How to Choose a Ceiling Fan

Call it good wind chill. Since the breeze a ceiling fan generates makes you feel 2 to 6 degrees cooler, you can raise your thermostat that amount and save 16 to 48 percent on air-conditioning. What makes some fans sell for $50 and others for $500 or more? It's all in the range of styles, features and construction.

  1. Find a fan that fits the room. For up to 100 square feet (9.3 square m), you'll need a blade span of 36 inches (91 cm); spaces up to 150 square feet (13.9 square m) requires 42 inches (107 cm); up to 225 square feet (20.9 square m) requires 48 inches (122 cm); up to 375 square feet (34.8 square m) requires 52 inches (132 cm).
  2. Attach flush-mount or hugger fans to low ceilings. On a high ceiling, downrods bring the cooling action into the living space. Sloped ceilings require a special angled mount. For safety, all blades must be at least 7 feet (213 cm) above the floor.
  3. Shop for quality components. Die-cast (not stamped) motor housings and blade holders reduce motor noise and add stability. Permanently lubricated bearings and a sealed oil reservoir provide maintenance-free operation.
  4. Compare blade performance. Blade pitch (angle) ranges from 8 to 15 degrees; the higher the pitch, the more air the fan moves.
  5. Select a finish to match your decor. Motor housings come in brass, steel, nickel, iron, verdigris (greenish-blue), copper, bronze and painted looks. Blades are made from plastic, metal, cloth, palm and bamboo, as well as wood finishes. Reversible blades offer two different looks.
  6. Consider how the room's lighting will work with the fan. Ceiling fans generally replace existing light fixtures. Do you want built-in fan lights, or will you customize with a decorative light kit? To ensure the fan and light finishes match, buy both through the same fan company.
  7. Boost convenience with a wireless remote or hardwired wall control to adjust fan speed, lights and other features.
  8. Shop for options. A dimmer switch adjusts lighting to fit your mood. Programmable controls can automatically adjust fan speed to compensate for cooler night air, or can turn off lights and the fan after a certain number of hours.

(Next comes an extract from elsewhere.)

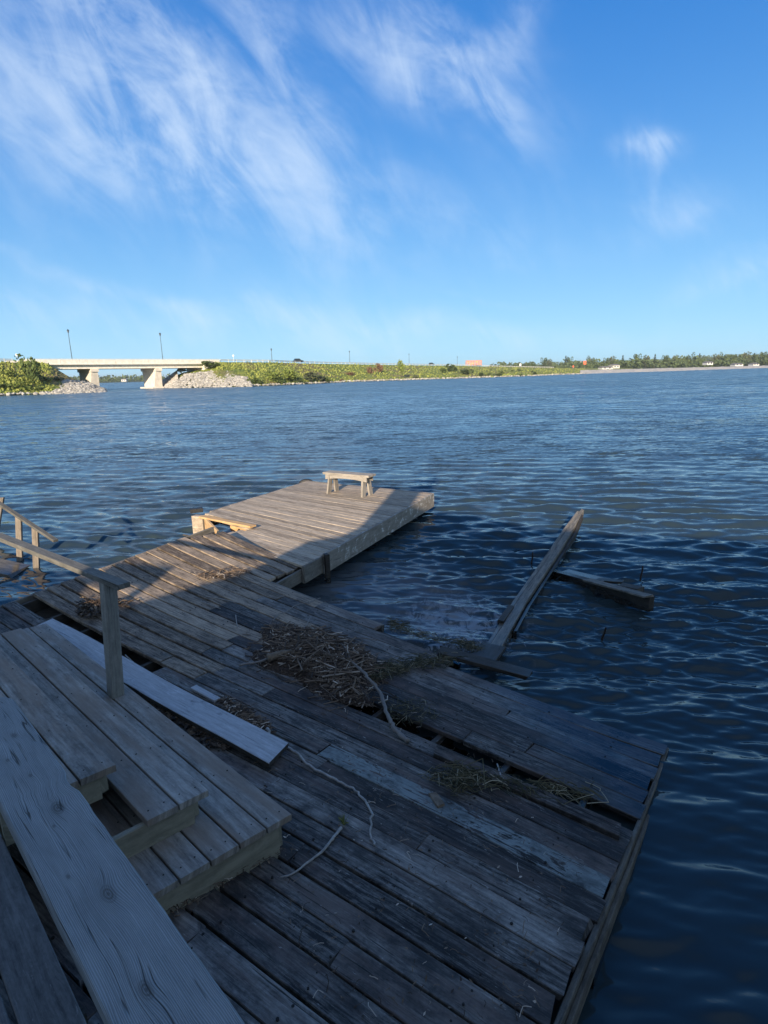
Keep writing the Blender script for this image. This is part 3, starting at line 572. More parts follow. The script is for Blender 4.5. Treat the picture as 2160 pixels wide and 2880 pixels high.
mb = MB(); bl(mb, P(1650, 1628, .15), P(1826, 1675, .275), .13, .022, 3, wj=.004, endj=.05); mb.build('board', M_drift, wr)
mb = MB(); bl(mb, P(1590, 1604, .06), P(1705, 1632, .10), .16, .03, 2, wj=.006, endj=.1); mb.build('board', M_drift, wr)
mb = MB(); bl(mb, P(1680, 1628, .10), P(1755, 1634, .10), .10, .03, 2, wj=.006, endj=.06); mb.build('board', M_dark, wr)
mb = MB(); bl(mb, P(1745, 1642, .12), P(1802, 1653, .14), .14, .12, 2, wj=.006, endj=.03); mb.build('board', M_dark, wr)
M_rust = plain('rusty_iron', (.02, .014, .012), (.05, .03, .02), 60, .8)
for (a, b, lab) in (((1495, 1582), (1498, 1553), 'rusty iron rod standing in the water left of the lifted timber'), ((1802, 1622), (1808, 1592), 'rusty iron rod standing in the water beyond the sunken dock frame'), ((1694, 1793), (1704, 1765), 'rusty iron rod leaning in the water between the sunken frame and the deck')):
    g = P(a[0], a[1], 0); tl = P(b[0], b[1], .0); h = (g.y*.0175); k = (tl-g).length
    tp = P(b[0], b[1], .12+.05*(g.y/9)); mb = MB(); tube(mb, [g-Vector((0, 0, .3)), g, lerp(g, tp, .5)+Vector((.006, 0, 0)), tp], [.013, .013, .012, .009], 6); tag(mb.build('iron_rod', M_rust), lab, 'rod', 'iron rods in the water')

# ------------------------------------------------------------------ broken railing at the left, in the water
lr = thing('broken_handrail', P(60, 1570, 0), 'old handrail on leaning posts standing in the water at the far left', 'railing')
for (bx, by), (tx, ty) in (((42, 1577), (50, 1452)), ((89, 1602), (97, 1485)), ((-45, 1540), (2, 1400))):
    g = P(bx, by, 0); dd = ray(tx, ty); k = g.y*1.02/dd[1]; tp = Vector(dd*k+np.array([0, 0, HC])); print('post h', tp.z)
    mb = MB(); bl(mb, g-Vector((0, 0, .5)), tp, .085, .085, 3, up=(0, -1, 0), side=(1, .3, 0)); mb.build('post', M_lpost, lr)
yp = P(89, 1602, 0).y; mb = MB(); bl(mb, depthpt(157, 1518, yp-.25), depthpt(-60, 1375, yp+1.0), .075, .036, 4); mb.build('rail', M_cap, lr)
boardthing('sunken_stair', P(-120, 1565, .28), P(56, 1603, .04), .50, .05, M_drift, 'weathered stair board tilting into the water below the far left handrail', 'board', n=4, endj=.06)

# ------------------------------------------------------------------ debris
def straw_mat(name, a, b, c):
    t, m = mat(name); r = t.attr('rnd'); cc = t.mix(t.ss(r, .15, .75), a, b); cc = t.mix(t.ss(r, .85, .98), cc, c); t.bsdf(cc, .85); return m
M_reed = straw_mat('dry_reed', (.055, .036, .025), (.20, .14, .095), (.58, .49, .40))
M_mulch = plain('wet_mulch', (.03, .02, .014), (.09, .058, .04), 60, .95, 6, .8)
M_weed = straw_mat('water_weed', (.028, .03, .013), (.12, .10, .05), (.36, .31, .21))
M_stick = wood('bare_stick', (.13, .11, .095), (.30, .265, .235), mold=.1, crackd=.4)
M_twig = plain('pale_twig', (.40, .37, .34), (.26, .235, .21), 25, .8)
M_log = plain('barkless_log', (.22, .165, .115), (.13, .095, .065), 25, .85, 5, .4)
def poly_in(x, y, poly):
    c = False; n = len(poly)
    for i in range(n):
        (x1, y1), (x2, y2) = poly[i], poly[(i+1) % n]
        if (y1 > y) != (y2 > y) and x < (x2-x1)*(y-y1)/(y2-y1)+x1: c = not c
    return c
def rpoly(poly):
    xs = [p[0] for p in poly]; ys = [p[1] for p in poly]
    while True:
        x, y = random.uniform(min(xs), max(xs)), random.uniform(min(ys), max(ys))
        if poly_in(x, y, poly): return x, y
pile = [(730, 1765), (800, 1752), (900, 1775), (985, 1800), (1050, 1840), (1085, 1880), (1080, 1915), (1030, 1945), (1060, 1985), (985, 1990), (930, 1975), (880, 1945), (820, 1905), (740, 1880), (700, 1850), (745, 1820)]
pw = [D(*p) for p in pile]; pst = [st(p.x, p.y) for p in pw]
cs = (sum(p[0] for p in pst)/len(pst), sum(p[1] for p in pst)/len(pst))
mb = MB(); NA, NRg = 40, 9; vs = []; fs = []            # mound under the reeds
def rad_at(an):
    best = 0
    for i in range(1, 60):
        r = i*.04; 
        if poly_in(cs[0]+r*math.cos(an), cs[1]+r*math.sin(an), pst): best = r
    return best
for j in range(NRg+1):
    for i in range(NA):
        an = 2*math.pi*i/NA; r = rad_at(an)*j/NRg*1.02; s, t = cs[0]+r*math.cos(an), cs[1]+r*math.sin(an)
        vs.append(S(s, t, .12*(1-(j/NRg)**2)+.004+random.gauss(0, .008)*(j < NRg)-.004*(j == NRg)))
for j in range(NRg):
    for i in range(NA): fs.append((j*NA+i, j*NA+(i+1) % NA, (j+1)*NA+(i+1) % NA, (j+1)*NA+i))
mb.add(vs, fs); tag(mb.build('debris_mound', M_mulch), 'dark matted mulch under the heap of broken reeds on the deck', 'mulch', kind='stuff')
def hmound(s, t):
    d = math.hypot(s-cs[0], t-cs[1]); r = rad_at(math.atan2(t-cs[1], s-cs[0])) or .01; return max(0, .12*(1-min(1, d/r)**2))
def scatter(mb, poly_px, n, l0, l1, r0, r1, zf=lambda s, t: 0, lift=.02, bias=None, curl=0., tilt=.25, flat=False):
    for _ in range(n):
        x, y = rpoly(poly_px); p = D(x, y); s, t = st(p.x, p.y); base = zd(s, t)+zf(s, t)+random.random()*lift+.006
        an = random.random()*6.28 if bias is None else bias+random.gauss(0, .6); L = random.uniform(l0, l1)*random.choice([.6, 1, 1, 1.4]); d = Vector((math.cos(an), math.sin(an), random.gauss(0, tilt)*.6)); r = random.uniform(r0, r1)
        p.z = base; a = p-d*L/2; b = p+d*L/2; a.z = max(a.z, base-.005); b.z = max(b.z, base-.005)
        if curl: mid = p+Vector((random.gauss(0, curl*L), random.gauss(0, curl*L), abs(random.gauss(0, curl*L*.4)))); pts = [a, lerp(a, mid, .6)+Vector((0, 0, .003)), mid, lerp(mid, b, .5)+Vector((0, 0, .004)), b]
        else: pts = [a, b]
        tube(mb, pts, r, 4)
mb = MB()
inner = [(760, 1775), (900, 1790), (1000, 1830), (1060, 1880), (1000, 1935), (1035, 1975), (960, 1980), (900, 1940), (830, 1890), (750, 1860), (770, 1820)]
scatter(mb, inner, 1250, .03, .09, .0025, .006, hmound, .03)
scatter(mb, pile, 700, .03, .11, .0025, .006, hmound, .015)
scatter(mb, [(660, 1790), (760, 1750), (1000, 1790), (1120, 1880), (1090, 2000), (960, 2010), (700, 1900)], 160, .03, .1, .002, .004, lambda s, t: 0, .004)
scatter(mb, inner, 120, .14, .34, .004, .009, hmound, .05, curl=.05)
scatter(mb, [(690, 1790), (800, 1745), (1000, 1785), (1100, 1880), (1080, 1990), (960, 2000), (720, 1900)], 60, .10, .26, .003, .006, lambda s, t: 0, .012, curl=.08)
scatter(mb, inner, 240, .10, .22, .001, .002, hmound, .05, curl=.3)
tag(mb.build('reed_debris', M_reed), 'heap of broken brown reeds washed up in the middle of the deck', 'reed debris', kind='stuff')
mb = MB()
tail = [(1040, 1890), (1130, 1862), (1250, 1845), (1300, 1858), (1270, 1875), (1160, 1890), (1070, 1918), (1030, 1915)]
scatter(mb, tail, 420, .06, .16, .0015, .003, lambda s, t: .01, .03, curl=.3)
tag(mb.build('water_weed', M_weed), 'green brown water weed trailing from the reed heap towards the broken plank', 'water weed', kind='stuff')
mb = MB()
scatter(mb, [(1240, 2175), (1320, 2170), (1400, 2200), (1480, 2215), (1600, 2225), (1680, 2230), (1670, 2262), (1560, 2262), (1480, 2245), (1400, 2235), (1290, 2238), (1180, 2200)], 240, .06, .2, .0015, .0035, lambda s, t: .015, .035, curl=.3, bias=DP[2])
scatter(mb, [(1230, 2190), (1330, 2170), (1350, 2225), (1270, 2240)], 70, .05, .14, .0015, .004, lambda s, t: .02, .045, curl=.3)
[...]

  • Choose fans rated for damp or wet environments if you're buying for a bathroom, kitchen or covered porch.
  • Look for fans bearing the Energy Star label, which indicates that they move air up to 20 percent more efficiently than typical models.
  • Unusual blade and housing finishes are striking, but a white fan will nicely blend into your white ceiling.


  • Most ceilings require bracing to support the extra weight of a ceiling fan. Consult with an electrician or a home center.
  • Solid-wood blades can warp over time.